Indeed, they murder him during a company retreat in secluded area of the ancient city of Petra. But a few fortuitous lightning bolts later, he finds himself reincarnated as Wayl, a Batman-esque figure who decides to become Amman’s “destiny, its misery,” and fulfill the promise of his name, which means “Woe unto the wicked.”

Wayl serves as a contrast to the hero of A.L Thackray’s comic book, “The Chronicles of Shamal,” about a marauder who in ancient times was buried alive by his brother as punishment.

Fortunately for Shamal, his grave lies under Bahrain’s famous “Tree of Life,” a real-life 400-year old tree that grows in the middle of the tiny oil kingdom’s desert and which somehow keeps him alive.

He is awakened in modern times and (along with his two familiars, a horse and a falcon) goes to battle other supernatural creatures intent on causing mischief in modern-day Bahrain.

Although Thackray is South African, her story is steeped in the culture of her adopted country: The name of the eponymous character comes from a sweeping northwesterly wind that spurs sandstorms; the book uses English, Hindi and Arabic, languages used by the residents and expatriates in the country.

What Thackray does not include in her depiction of Bahrain is that the country has been rocked by protests since 2011 and now maintains an appearance of outward calm.

But much like most of the Gulf’s residents, Shamal gives politics a wide berth. Instead, his enemies are those who would disturb the tranquility of this “Land of the Two Seas.” (The meaning of the word Bahrain in Arabic)

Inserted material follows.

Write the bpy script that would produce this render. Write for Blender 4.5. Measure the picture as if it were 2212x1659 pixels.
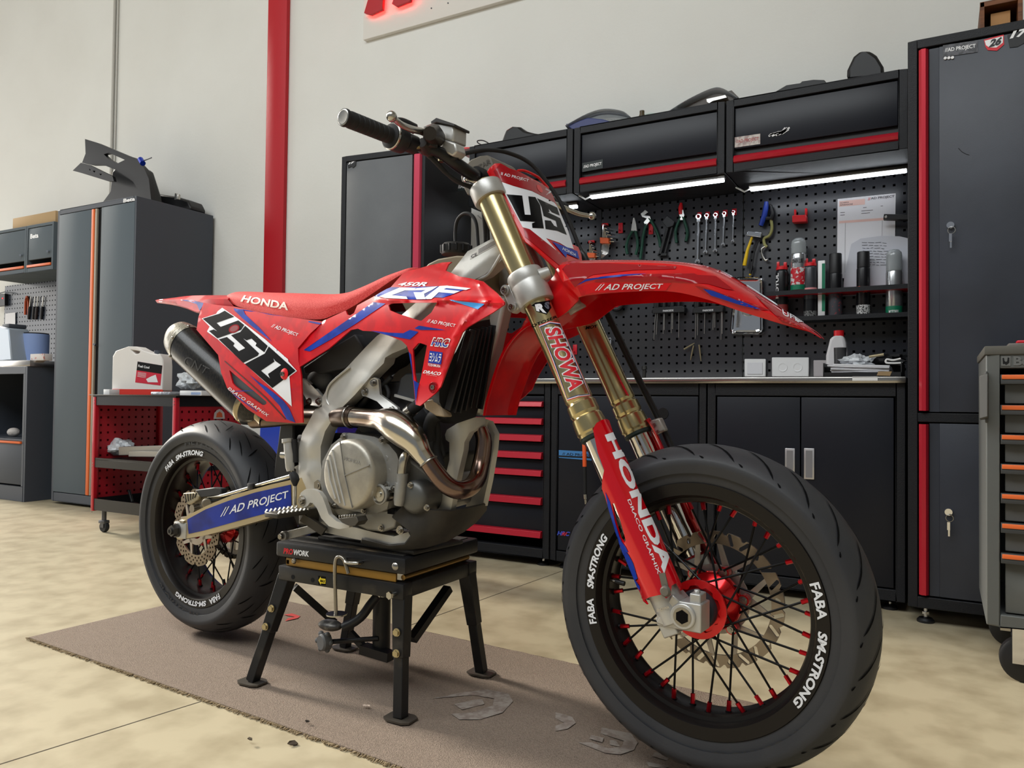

Shamal protects that segment of Bahraini society that is wary of the instability and chaos engulfing other areas of the region.

But what of those places where the legacy of the 2011 revolts has been a complete breakdown of society?

That is where the nihilistic offering from Saudi Arabian publisher Khayal Comics steps in.

Here, the wilted, almost pulverized remains of war-ravaged Aleppo are the stage as the “Angel of Aleppo” wordlessly kills the debut issue’s enemies, the Syrian government soldiers and the Iranian overseers that are hunting him (although they describe him as a “demon”).

Detail from "Angel of Aleppo." (Al-Khayal Co.)
(Al-Khayal Co. )

You don’t have to have a political affiliation to create a monster.

— Abdul Karim Ali, co-creator of "Angel of Aleppo"

A collaboration between Abdul Karim Ali, a Palestinian residing in Saudi Arabia, and Romanian artist Michael Schneider, “Angel of Aleppo” began two years ago when Abdul Karim “was enraged by the destruction of Aleppo, a city that existed since the beginning of civilization.”

Although Abdul Karim himself sides with the rebels fighting against Syrian President Bashar al-Assad, he insists his character has no political affiliation.

“Anyone can be like this. Anyone can become this creature in times like this,” explains Abdul Karim. “You don’t have to have a political affiliation to create a monster.”

That monstrous nature is the common thread running through this trio of antiheroes, the embodiment of the winter of discontent that came after the Arab Spring.

And so: Gone is Superman. In his stead, though, we may have gotten something better (to borrow from another superhero movie): the hero the Arab world deserves, as well as the one it needs right now.